- _Supplied information_:
::::::::
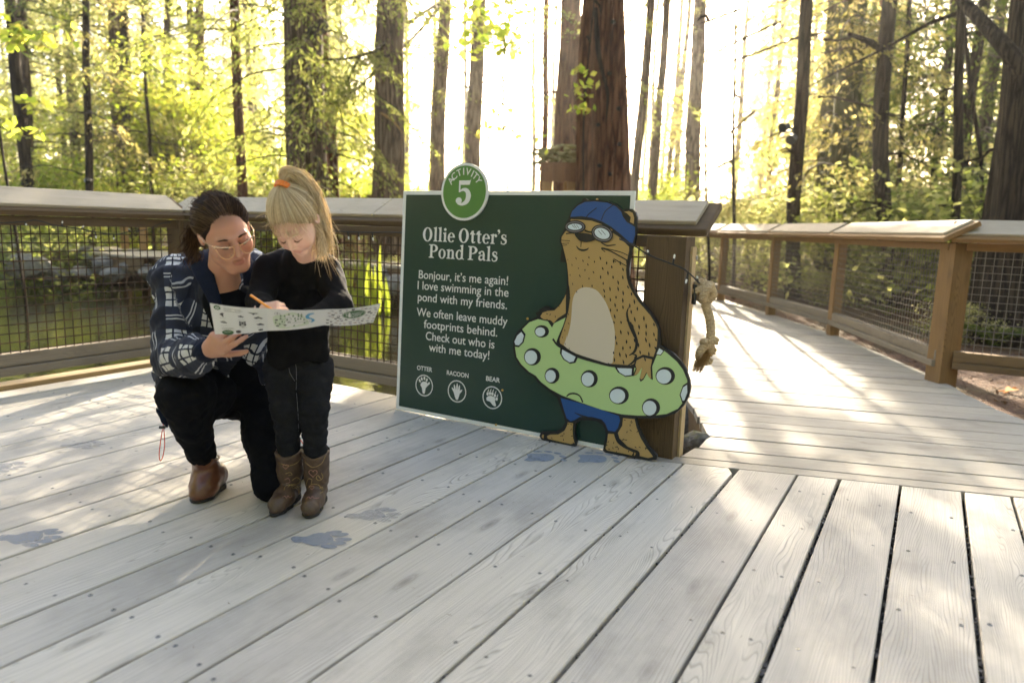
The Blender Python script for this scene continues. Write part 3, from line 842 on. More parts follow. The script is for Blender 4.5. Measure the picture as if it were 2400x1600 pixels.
def shrub(label, kind, x, y, sc, rot, group=None, name='shrub'):
    t = thing(name, label, 'shrub', (x, y, float(ground_h(x, y)) - .05), group)
    inst('foliage', SH_LIB[kind][0], t, rot, sc); inst('stems', SH_LIB[kind][1], t, rot, sc)
    return t
_r = np.random.default_rng(31)
for (x, y) in scatter(_r, 16, -.80, -.22, 17.5, 27, 1.8):
    shrub('lime yellow maple bush among many at the far side of the pond', 'tallmaple' if _r.random() < .5 else 'maple', x, y, _r.uniform(.8, 1.3), _r.uniform(0, 6), 'lime maple bushes across the pond')
for (x, y) in scatter(_r, 9, .23, .50, 13, 22, 1.5):
    if x < 4.2: continue
    shrub('gold sunlit bush among many beyond the curving boardwalk', 'goldbush', x, y, _r.uniform(.8, 1.2), _r.uniform(0, 6), 'gold bushes beyond the boardwalk')
for (x, y) in scatter(_r, 9, .48, .80, 10, 18, 1.5):
    shrub('dark green bush among many beyond the right railing', 'greenbush', x, y, _r.uniform(.9, 1.5), _r.uniform(0, 6), 'green bushes beyond the right railing')
for (x, y) in scatter(_r, 16, -.22, .22, 19, 30, 1.6):
    shrub('pale yellow bush among many in the glare behind the sign', 'maple', x, y, _r.uniform(.7, 1.1), _r.uniform(0, 6), 'pale bushes in the glare')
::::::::
- _What you are asked to do_:
All of the data needs repeating exactly, but the pictures do not.

- _Expected answer_:
The Blender Python script for this scene continues. Write part 3, from line 842 on. More parts follow. The script is for Blender 4.5. Measure the picture as if it were 2400x1600 pixels.
def shrub(label, kind, x, y, sc, rot, group=None, name='shrub'):
    t = thing(name, label, 'shrub', (x, y, float(ground_h(x, y)) - .05), group)
    inst('foliage', SH_LIB[kind][0], t, rot, sc); inst('stems', SH_LIB[kind][1], t, rot, sc)
    return t
_r = np.random.default_rng(31)
for (x, y) in scatter(_r, 16, -.80, -.22, 17.5, 27, 1.8):
    shrub('lime yellow maple bush among many at the far side of the pond', 'tallmaple' if _r.random() < .5 else 'maple', x, y, _r.uniform(.8, 1.3), _r.uniform(0, 6), 'lime maple bushes across the pond')
for (x, y) in scatter(_r, 9, .23, .50, 13, 22, 1.5):
    if x < 4.2: continue
    shrub('gold sunlit bush among many beyond the curving boardwalk', 'goldbush', x, y, _r.uniform(.8, 1.2), _r.uniform(0, 6), 'gold bushes beyond the boardwalk')
for (x, y) in scatter(_r, 9, .48, .80, 10, 18, 1.5):
    shrub('dark green bush among many beyond the right railing', 'greenbush', x, y, _r.uniform(.9, 1.5), _r.uniform(0, 6), 'green bushes beyond the right railing')
for (x, y) in scatter(_r, 16, -.22, .22, 19, 30, 1.6):
    shrub('pale yellow bush among many in the glare behind the sign', 'maple', x, y, _r.uniform(.7, 1.1), _r.uniform(0, 6), 'pale bushes in the glare')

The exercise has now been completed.